Exercise prompt:
In the records below, find each line with the word "Blender" and copy it.

** START OF Data in this exercise **

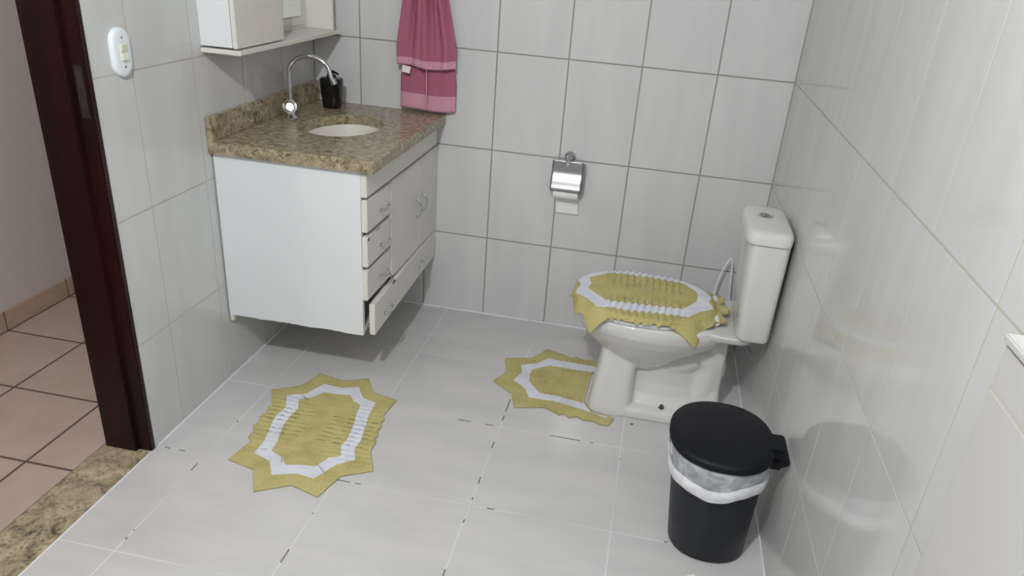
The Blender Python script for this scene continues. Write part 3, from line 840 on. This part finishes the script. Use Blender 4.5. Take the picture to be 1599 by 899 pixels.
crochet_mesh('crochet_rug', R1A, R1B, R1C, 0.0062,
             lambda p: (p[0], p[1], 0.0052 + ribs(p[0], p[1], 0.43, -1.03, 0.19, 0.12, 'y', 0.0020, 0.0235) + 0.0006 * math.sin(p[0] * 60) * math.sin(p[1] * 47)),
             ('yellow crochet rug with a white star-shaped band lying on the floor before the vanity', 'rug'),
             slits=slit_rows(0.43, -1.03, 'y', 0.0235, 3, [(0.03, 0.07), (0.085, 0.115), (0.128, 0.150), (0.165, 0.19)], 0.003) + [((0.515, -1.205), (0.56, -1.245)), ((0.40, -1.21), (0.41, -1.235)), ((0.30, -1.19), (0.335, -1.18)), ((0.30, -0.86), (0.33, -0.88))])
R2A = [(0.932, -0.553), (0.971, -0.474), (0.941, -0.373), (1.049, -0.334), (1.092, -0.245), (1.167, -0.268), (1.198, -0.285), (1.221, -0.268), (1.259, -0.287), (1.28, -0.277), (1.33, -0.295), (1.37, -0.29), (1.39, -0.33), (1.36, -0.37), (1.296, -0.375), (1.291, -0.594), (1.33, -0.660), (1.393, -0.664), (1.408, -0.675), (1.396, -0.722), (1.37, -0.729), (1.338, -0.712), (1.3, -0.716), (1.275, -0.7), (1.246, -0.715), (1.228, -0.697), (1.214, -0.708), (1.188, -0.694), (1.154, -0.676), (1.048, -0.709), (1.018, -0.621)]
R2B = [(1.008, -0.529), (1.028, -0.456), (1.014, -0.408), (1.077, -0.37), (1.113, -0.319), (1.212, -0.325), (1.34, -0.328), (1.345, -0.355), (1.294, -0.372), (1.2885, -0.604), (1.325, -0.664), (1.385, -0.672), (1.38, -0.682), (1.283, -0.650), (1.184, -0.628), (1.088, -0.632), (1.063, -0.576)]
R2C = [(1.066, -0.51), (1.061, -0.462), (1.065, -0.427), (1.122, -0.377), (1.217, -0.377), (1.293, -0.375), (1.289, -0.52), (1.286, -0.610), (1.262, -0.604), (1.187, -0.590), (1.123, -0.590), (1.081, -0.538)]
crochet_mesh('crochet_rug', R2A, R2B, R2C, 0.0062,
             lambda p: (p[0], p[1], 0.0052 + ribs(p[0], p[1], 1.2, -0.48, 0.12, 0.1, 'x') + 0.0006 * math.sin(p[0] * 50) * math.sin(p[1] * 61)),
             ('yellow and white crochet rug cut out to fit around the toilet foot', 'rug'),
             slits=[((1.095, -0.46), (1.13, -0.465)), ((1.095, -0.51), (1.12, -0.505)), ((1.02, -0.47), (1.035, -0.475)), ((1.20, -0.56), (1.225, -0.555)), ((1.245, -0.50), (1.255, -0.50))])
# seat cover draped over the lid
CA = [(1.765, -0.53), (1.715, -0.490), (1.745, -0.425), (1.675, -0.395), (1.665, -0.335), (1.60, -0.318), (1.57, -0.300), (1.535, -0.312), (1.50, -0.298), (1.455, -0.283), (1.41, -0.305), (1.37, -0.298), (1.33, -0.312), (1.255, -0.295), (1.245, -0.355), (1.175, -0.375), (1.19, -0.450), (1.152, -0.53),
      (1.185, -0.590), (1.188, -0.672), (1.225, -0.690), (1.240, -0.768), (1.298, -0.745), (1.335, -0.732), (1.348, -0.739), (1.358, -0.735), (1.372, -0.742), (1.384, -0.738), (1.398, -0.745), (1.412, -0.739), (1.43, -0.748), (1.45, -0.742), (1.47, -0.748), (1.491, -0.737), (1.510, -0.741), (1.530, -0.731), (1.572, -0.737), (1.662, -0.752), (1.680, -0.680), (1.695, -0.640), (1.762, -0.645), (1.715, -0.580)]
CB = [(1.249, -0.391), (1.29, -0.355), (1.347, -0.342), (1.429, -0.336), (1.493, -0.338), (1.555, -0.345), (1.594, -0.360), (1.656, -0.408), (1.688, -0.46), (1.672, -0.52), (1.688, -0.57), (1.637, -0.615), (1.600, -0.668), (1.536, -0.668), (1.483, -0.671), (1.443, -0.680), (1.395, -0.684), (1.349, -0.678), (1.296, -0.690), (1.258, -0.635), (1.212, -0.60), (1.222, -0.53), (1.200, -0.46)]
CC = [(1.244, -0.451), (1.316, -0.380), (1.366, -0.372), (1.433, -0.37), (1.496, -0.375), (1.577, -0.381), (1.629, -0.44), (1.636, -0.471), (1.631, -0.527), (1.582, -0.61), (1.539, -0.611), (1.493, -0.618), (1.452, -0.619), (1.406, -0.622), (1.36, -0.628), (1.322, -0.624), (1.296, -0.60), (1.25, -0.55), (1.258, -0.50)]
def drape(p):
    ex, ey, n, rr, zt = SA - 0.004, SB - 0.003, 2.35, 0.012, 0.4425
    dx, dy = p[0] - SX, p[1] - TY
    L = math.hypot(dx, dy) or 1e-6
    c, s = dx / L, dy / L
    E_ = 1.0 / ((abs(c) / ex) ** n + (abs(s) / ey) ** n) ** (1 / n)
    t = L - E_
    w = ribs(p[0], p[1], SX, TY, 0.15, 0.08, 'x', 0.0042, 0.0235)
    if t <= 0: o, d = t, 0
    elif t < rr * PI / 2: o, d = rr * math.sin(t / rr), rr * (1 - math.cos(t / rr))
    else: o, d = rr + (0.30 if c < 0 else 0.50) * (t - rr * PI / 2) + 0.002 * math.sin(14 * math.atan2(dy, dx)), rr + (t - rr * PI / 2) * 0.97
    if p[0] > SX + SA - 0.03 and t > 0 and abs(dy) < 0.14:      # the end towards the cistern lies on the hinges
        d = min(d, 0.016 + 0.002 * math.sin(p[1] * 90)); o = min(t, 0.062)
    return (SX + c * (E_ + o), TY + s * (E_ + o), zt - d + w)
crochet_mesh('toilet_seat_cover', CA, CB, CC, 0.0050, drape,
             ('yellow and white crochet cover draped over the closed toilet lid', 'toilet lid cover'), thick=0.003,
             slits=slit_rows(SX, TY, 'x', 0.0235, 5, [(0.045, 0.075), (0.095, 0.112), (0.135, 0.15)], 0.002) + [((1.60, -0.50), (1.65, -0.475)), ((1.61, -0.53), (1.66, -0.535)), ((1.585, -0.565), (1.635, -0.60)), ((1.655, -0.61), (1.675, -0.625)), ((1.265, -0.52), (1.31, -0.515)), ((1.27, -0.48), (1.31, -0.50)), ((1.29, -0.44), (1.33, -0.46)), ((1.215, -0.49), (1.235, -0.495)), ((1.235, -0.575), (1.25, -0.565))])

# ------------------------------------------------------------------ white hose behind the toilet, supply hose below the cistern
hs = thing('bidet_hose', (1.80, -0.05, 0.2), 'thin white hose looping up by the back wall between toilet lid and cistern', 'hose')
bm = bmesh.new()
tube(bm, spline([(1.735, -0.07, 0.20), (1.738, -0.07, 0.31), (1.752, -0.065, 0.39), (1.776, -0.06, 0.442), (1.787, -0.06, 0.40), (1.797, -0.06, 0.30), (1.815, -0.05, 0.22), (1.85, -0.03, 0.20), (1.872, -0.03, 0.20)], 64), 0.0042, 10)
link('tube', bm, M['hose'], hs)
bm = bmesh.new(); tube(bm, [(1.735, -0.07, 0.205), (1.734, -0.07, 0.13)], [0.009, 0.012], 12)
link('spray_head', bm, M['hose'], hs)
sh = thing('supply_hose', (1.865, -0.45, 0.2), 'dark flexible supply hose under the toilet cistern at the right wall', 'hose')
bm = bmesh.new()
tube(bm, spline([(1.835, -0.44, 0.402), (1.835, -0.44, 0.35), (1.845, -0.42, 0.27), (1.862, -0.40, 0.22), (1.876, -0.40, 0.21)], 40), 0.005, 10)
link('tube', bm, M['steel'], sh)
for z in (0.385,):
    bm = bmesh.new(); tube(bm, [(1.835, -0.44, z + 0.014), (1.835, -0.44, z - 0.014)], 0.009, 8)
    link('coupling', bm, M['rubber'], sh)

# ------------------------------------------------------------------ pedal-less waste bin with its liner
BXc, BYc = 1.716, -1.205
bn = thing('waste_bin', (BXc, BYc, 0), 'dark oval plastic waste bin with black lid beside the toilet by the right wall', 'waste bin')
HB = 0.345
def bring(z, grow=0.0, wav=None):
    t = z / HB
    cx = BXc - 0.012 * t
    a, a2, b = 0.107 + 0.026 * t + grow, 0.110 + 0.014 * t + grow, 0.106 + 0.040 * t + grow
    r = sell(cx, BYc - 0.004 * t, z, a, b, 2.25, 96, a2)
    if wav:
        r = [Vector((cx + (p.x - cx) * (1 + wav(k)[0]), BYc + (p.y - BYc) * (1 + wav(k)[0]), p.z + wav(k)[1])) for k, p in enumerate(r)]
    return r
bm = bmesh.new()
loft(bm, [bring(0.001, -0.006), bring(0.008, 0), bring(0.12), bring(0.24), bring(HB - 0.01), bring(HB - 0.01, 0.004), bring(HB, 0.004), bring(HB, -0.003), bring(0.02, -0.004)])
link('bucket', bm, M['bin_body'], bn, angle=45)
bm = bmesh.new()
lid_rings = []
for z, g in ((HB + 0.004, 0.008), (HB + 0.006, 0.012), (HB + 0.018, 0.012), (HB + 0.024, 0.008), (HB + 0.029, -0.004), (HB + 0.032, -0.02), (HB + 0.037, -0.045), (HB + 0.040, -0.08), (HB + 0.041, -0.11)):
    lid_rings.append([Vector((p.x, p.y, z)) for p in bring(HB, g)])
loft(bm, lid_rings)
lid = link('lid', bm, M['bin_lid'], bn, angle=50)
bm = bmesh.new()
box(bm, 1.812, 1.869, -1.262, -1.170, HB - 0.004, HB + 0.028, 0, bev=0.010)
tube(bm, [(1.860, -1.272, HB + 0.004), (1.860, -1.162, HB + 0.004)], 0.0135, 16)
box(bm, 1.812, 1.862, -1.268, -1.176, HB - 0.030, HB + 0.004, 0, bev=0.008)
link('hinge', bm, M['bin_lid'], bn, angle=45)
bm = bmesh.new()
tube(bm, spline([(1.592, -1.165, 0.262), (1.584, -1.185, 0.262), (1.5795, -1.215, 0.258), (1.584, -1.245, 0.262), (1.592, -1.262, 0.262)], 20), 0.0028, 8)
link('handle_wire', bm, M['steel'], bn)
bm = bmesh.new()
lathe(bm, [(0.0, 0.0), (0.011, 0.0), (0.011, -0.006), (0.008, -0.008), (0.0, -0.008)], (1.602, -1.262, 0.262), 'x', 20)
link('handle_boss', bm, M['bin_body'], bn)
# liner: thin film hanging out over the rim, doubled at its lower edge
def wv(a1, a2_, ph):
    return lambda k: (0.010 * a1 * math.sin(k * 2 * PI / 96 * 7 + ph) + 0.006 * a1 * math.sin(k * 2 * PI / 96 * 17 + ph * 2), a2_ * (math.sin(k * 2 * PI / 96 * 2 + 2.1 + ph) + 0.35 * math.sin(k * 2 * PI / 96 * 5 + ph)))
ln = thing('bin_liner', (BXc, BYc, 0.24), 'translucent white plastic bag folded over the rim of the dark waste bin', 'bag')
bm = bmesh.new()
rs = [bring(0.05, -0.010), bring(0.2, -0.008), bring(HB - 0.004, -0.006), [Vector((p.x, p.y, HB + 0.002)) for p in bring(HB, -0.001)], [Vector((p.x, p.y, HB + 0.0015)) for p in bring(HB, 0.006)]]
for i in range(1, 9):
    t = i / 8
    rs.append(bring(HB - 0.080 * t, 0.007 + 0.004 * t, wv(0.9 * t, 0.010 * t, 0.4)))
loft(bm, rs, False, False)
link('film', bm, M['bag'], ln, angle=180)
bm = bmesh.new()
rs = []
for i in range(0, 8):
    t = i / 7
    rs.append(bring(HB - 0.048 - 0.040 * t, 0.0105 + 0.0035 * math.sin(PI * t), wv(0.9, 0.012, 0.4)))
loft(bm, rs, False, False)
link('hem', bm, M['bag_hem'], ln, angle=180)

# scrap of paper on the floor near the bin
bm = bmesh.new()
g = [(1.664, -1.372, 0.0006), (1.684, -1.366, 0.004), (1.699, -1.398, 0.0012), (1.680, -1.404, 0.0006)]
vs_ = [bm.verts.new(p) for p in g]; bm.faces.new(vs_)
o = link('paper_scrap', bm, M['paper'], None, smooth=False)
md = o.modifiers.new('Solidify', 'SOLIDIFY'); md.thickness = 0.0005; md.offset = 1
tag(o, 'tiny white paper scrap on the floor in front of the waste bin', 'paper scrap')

** END OF Data in this exercise **
** START OF Data in this exercise **

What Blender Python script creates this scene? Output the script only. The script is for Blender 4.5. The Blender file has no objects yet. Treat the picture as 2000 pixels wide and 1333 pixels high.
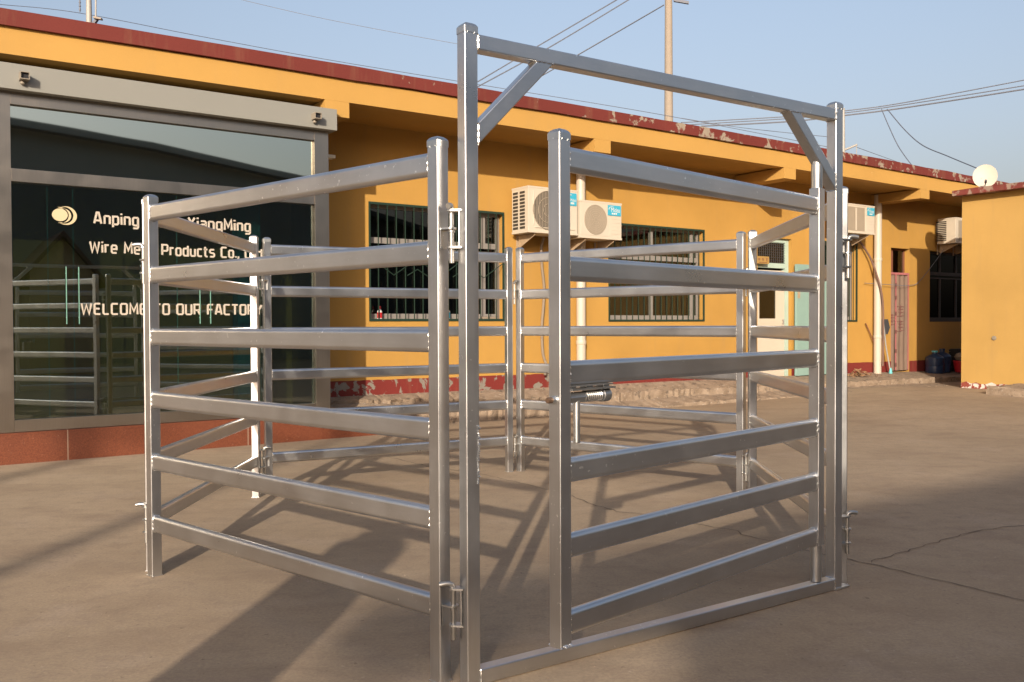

** END OF Data in this exercise **

Result of the task:
The Blender Python script for this scene continues. Write part 3, from line 840 on. This part finishes the script. Use Blender 4.5. Take the picture to be 1599 by 899 pixels.
What Blender Python script creates this scene? Output the script only. The script is for Blender 4.5. The Blender file has no objects yet. Treat the picture as 2000 pixels wide and 1333 pixels high.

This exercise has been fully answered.